Vi starete forse chiedendo come possa rientrare in questo discorso il motivo iconografico dell’ape così come presentato nel titolo di questo piccolo articolo. Ebbene, Gian Lorenzo Bernini, famosissimo architetto italiano, lavorò nel corso della sua carriera per un papa piuttosto importante, Urbano VIII. Questo papa fu un grande mecenate appartenente alla famiglia dei Barberini, e durante il suo pontificato l’arte fu un mezzo attraverso il quale esprimere e manifestare il rango nobiliare della famiglia papale. In questo periodo il barocco era lo stile che meglio si prestava a manifestare una serie di concetti e di idee legate ai programmi di queste figure di spicco per la vita religiosa e politica romana.
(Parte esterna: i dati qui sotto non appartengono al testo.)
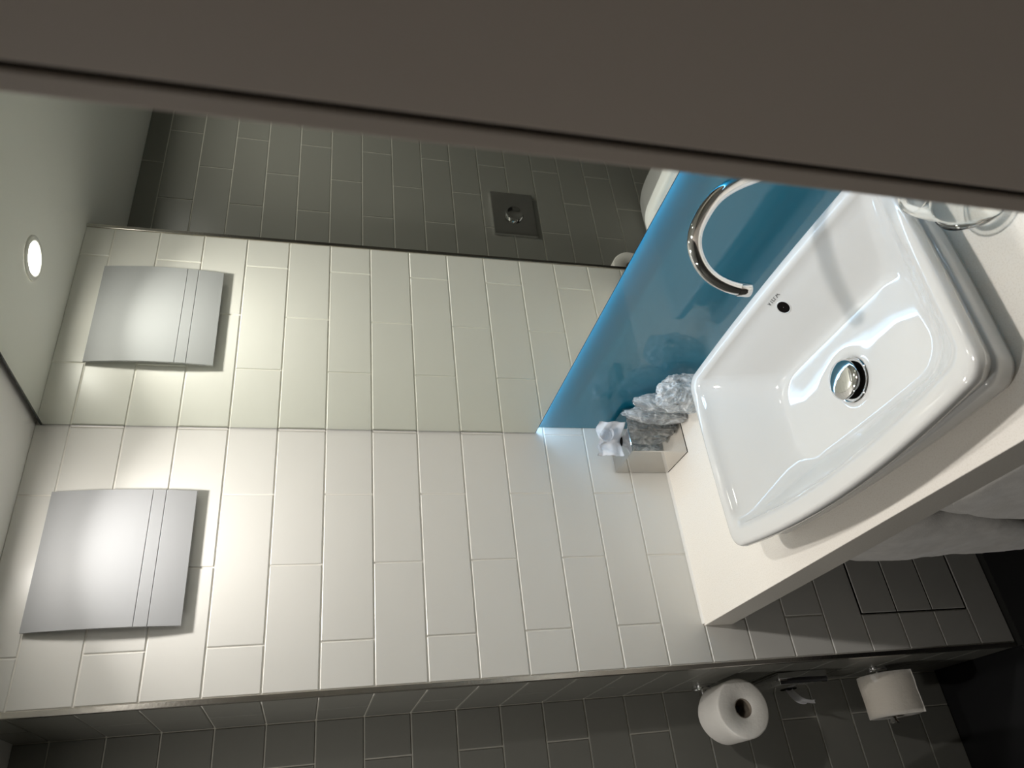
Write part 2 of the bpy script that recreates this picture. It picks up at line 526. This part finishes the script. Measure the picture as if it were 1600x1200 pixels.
def inner(s, z, r):
    """s = 0 at the inner rim, 1 at the bowl floor"""
    l = lambda a, b: a + (b - a) * s
    return outline(l(0.367, 0.497), l(0.926, 0.835), l(-0.322, -0.262), l(-0.017, -0.094), r, l(0.026, 0.004), l(0.008, 0.002), z, 0.003)
INN = [outline(0.360, 0.934, -0.331, -0.010, 0.022, 0.028, 0.009, 0.1000, 0.004), inner(0.0, 0.0975, 0.024), inner(0.03, 0.092, 0.028), inner(0.11, 0.082, 0.034)]
for i in range(1, 9):
    t = i / 9
    INN.append(inner(0.11 + 0.72 * t, 0.082 - 0.066 * t ** 1.05, 0.034 + 0.012 * t))
INN += [inner(0.88, 0.0125, 0.046), inner(0.95, 0.0085, 0.046), inner(1.0, 0.0070, 0.045), inner(1.1, 0.0060, 0.042)]
DC = (0.6615, -0.1860)
def circ(r, z):
    src = inner(1.0, 0, 0.045)
    out = []
    for x, y, _ in src:
        a = math.atan2(y - DC[1], x - DC[0])
        out.append((DC[0] + r * math.cos(a), DC[1] + r * math.sin(a), Zc(z)))
    return out
last = INN[-1]
for t in (0.35, 0.7):
    c = circ(0.050, 0.0048)
    INN.append([tuple(a + (b - a) * t for a, b in zip(p, q)) for p, q in zip(last, c)])
INN += [circ(0.050, 0.0048), circ(0.0425, 0.0040), circ(0.0388, 0.0030), circ(0.0380, 0.0024)]
bm = bmesh.new()
loft(bm, OUT + INN, True, True, True)
basin_me = to_mesh('basin', bm, True, 70)
bn = tag(link('wash_basin', basin_me, M['ceramic']), 'white rectangular ceramic wash basin sitting on the cream counter', 'basin')
lathe('drain_seat', [(0.0378, 0.0006), (0.0365, 0.0016), (0.0335, 0.0010), (0.0315, -0.0006)], M['chrome'], bn, 48, c=(DC[0], DC[1], Zc(0.0032)))
lathe('drain_shade_disc', [(0.0378, 0.0002), (0.0005, 0.0)], M['dark'], bn, 40, c=(DC[0], DC[1], Zc(0.0023)))  # flat black disc, its colour stands in for the shade of a deep drain
lathe('drain_cap', [(0.0005, 0.0235), (0.011, 0.0233), (0.022, 0.0226), (0.0300, 0.0213), (0.0330, 0.0203), (0.0337, 0.0192), (0.0330, 0.0182), (0.007, 0.0170), (0.0065, 0.0025)], M['chrome'], bn, 56, c=(DC[0], DC[1], Zc(0.0)))

# overflow hole (shade painted as a black disc) and printed name on the back slope
bvh = BVHTree.FromPolygons([v.co.copy() for v in basin_me.vertices], [tuple(p.vertices) for p in basin_me.polygons])
def slope_at(x, z):
    hit = bvh.ray_cast(Vector((x, -0.19, Zc(z))), Vector((0, 1, 0)))
    n = hit[1]
    if n.y > 0: n = -n
    return hit[0], n
p0, n0 = slope_at(0.648, 0.0690)
up = (Vector((0, 0, 1)) - n0 * n0.z).normalized()
xa = up.cross(n0)
fr = Matrix(((xa.x, up.x, n0.x, p0.x), (xa.y, up.y, n0.y, p0.y), (xa.z, up.z, n0.z, p0.z), (0, 0, 0, 1)))
o = lathe('overflow_rim', [(0.0135, 0.0), (0.0128, 0.0008), (0.0118, 0.0010), (0.0110, 0.0002)], M['ceramic'], bn, 36); o.matrix_world = fr
o = lathe('overflow_shade_disc', [(0.0112, 0.0004), (0.0005, 0.00035)], M['dark'], bn, 36); o.matrix_world = fr  # flat black disc on the surface, painted shade instead of a cut opening
tx = bpy.data.curves.new('lettering', 'FONT')
tx.body = 'VitrA'
tx.size = 0.0140
tx.space_character = 1.12
tx.align_x = 'CENTER'
tx.extrude = 0.00015
tx.offset = 0.00012
tx.materials.append(M['ink'])
to = bpy.data.objects.new('lettering', tx)
COL.objects.link(to)
to.parent = bn
to.matrix_world = fr @ Matrix.Translation((0.001, 0.0185, 0.0006))
bpy.context.view_layer.update()
tme = bpy.data.meshes.new_from_object(to.evaluated_get(bpy.context.evaluated_depsgraph_get()))
tme.name = 'lettering'
bpy.data.objects.remove(to)
tob = link('lettering', tme, None, bn)
tob.matrix_world = fr @ Matrix.Translation((0.001, 0.0185, 0.0006))

# ------------------------------------------------------------------ tap
O = Vector((0.793, -0.125, Zc(0.259)))
ud = Vector((0.6428, 0.7660, 0))
neck = [(0.0, 0.250), (0.0, 0.259), (0.0045, 0.2855), (0.0142, 0.3099), (0.0290, 0.3279), (0.0500, 0.3400), (0.0715, 0.3425), (0.0905, 0.3372), (0.1115, 0.3263), (0.1285, 0.3125), (0.1445, 0.2905), (0.1580, 0.2630), (0.1700, 0.2320), (0.1795, 0.2000), (0.1860, 0.1680), (0.1900, 0.1380), (0.1920, 0.1080), (0.1920, 0.0950)]
def smooth_path(P, k=5):
    out = []
    for i in range(len(P) - 1):
        p0, p1, p2, p3 = P[max(i - 1, 0)], P[i], P[i + 1], P[min(i + 2, len(P) - 1)]
        for q in range(k):
            t = q / k
            out.append(tuple(0.5 * (2 * b + (c - a) * t + (2 * a - 5 * b + 4 * c - d) * t * t + (3 * b - a - 3 * c + d) * t ** 3) for a, b, c, d in zip(p0, p1, p2, p3)))
    out.append(P[-1])
    return out
base = O + ud * 0.192
tp = empty('basin_tap', (base.x, base.y, Zc(0.0025)), 'chrome swan-neck tap arching over the basin in front of the teal glass', 'tap')
pts = [O + ud * a + Vector((0, 0, b - 0.259)) for a, b in smooth_path(neck)]
under(tube('spout', pts, 0.0103, M['chrome'], None, 32), tp)
under(lathe('nozzle', [(0.0085, -0.0105), (0.0103, -0.011), (0.0107, -0.009), (0.0107, 0.0065), (0.0102, 0.0080)], M['chrome'], None, 36, c=(O.x, O.y, O.z)), tp)
under(lathe('column', [(0.0005, 0.0025), (0.0155, 0.0025), (0.0155, 0.0055), (0.0130, 0.007), (0.0130, 0.095), (0.0124, 0.099), (0.0103, 0.101)], M['chrome'], None, 40, c=(base.x, base.y, ZC)), tp)
lb = Vector((base.x, base.y, Zc(0.075)))
under(tube('lever', [lb + Vector((0.010, 0.002, 0)), lb + Vector((0.025, 0.004, 0.002)), lb + Vector((0.085, 0.010, 0.012))], [0.0085, 0.0070, 0.0050], M['chrome'], None, 20), tp)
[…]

Urbano fu dunque mecenate, appassionato di arte e di letteratura, anche se purtroppo la sua fama è anche legata alla condanna di Galileo Galilei.

Con Urbano VII, però, Gian Lorenzo Bernini diventò l’artista ufficiale di corte e si deve a questo architetto e artista la realizzazione di numerose opere che adornano il centro urbano della capitale.

La famiglia Barberini possedeva uno stemma che comprendeva tre api su sfondo azzurro accanto a una tiara papale e alle chiavi di San Pietro. Non è un caso se moltissimi papi e personaggi importanti abbiano ricorso a dei simboli per manifestare la propria posizione e dare risalto ai propri programmi e ideali. L’ape è da sempre simbolo di operosità, dedizione, ed eloquenza. Sant’Ambrogio e San Bernardo di Chiaravalle, entrambi conoscitori e divulgatori delle Sacre Scritture furono associati a questo simbolo, e nelle fonti agiografiche si trovano sovente al centro di episodi che vedono come protagoniste le api.

La chiesa fu spesso vista e interpretata sin dall’età paleocristiana come un alveare, ovvero come una comunità in cui i credenti e figure del clero erano simili a piccole api laboriose e devote. Il miele era dunque metafora della dolcezza della parola divina e del messaggio cristologico.

In realtà questo simbolo è antichissimo e persino Zeus, il padre di tutti gli dei, veniva chiamato spesso Melisseo, e secondo alcune fonti fu nutrito proprio dalle api a Creta da bambino, e conferì ad esse il colore dorato. Non c’è da stupirsi dunque se questi piccoli e laboriosi animali furono utilizzati in chiave simbolica nel corso della storia.

Bernini - Fountain of bees

Bernini – Fountain of bees

Le api furono utilizzate come simbolo importante dalla famiglia Barberini, e furono di conseguenza utilizzate dal Bernini per adornare le sue creazioni. Tra queste spicca per monumentalità e importanza il Baldacchino di San Pietro. E come non parlare delle meravigliose fontane di Roma che progettò il Bernini sempre su commissione della famiglia papale? Nell’omonima Piazza Barberini sorge la Fontana del Tritone realizzata in travertino con il motivo del delfino, della conchiglia e del tritone, e con la presenza dello stemma papale dei Barberini con tiara, chiavi e api. Poco tempo dopo questa costruzione, Bernini realizzò invece la cosiddetta Fontana delle api, che risale alla metà del Seicento circa e fu sistemata all’angolo tra piazza Barberini e via Sistina. Oggi invece si trova in Via Veneto grazie all’intervento di restauro e recupero di frammenti della fontana originaria che era stata precedentemente smontata e collocata in alcuni depositi della zona Testaccio di Roma.

Come non citare poi il monumento sepolcrale di Urbano VIII? Nella Basilica Vaticana c’è una nicchia che ospita il suo monumento e che richiese circa vent’anni di lavoro all’architetto. L’opera fu completata nel 1647 ed è ancora oggi impossibile restare indifferenti di fronte alla raffinatezza del marmo bianco in cui sono state realizzate le statue allegoriche o personificazioni della Carità e della Giustizia. Quest’ultima sorregge appunto una spada con api, e lo stesso motivo compare più volte come decorazione nell’area del sepolcro.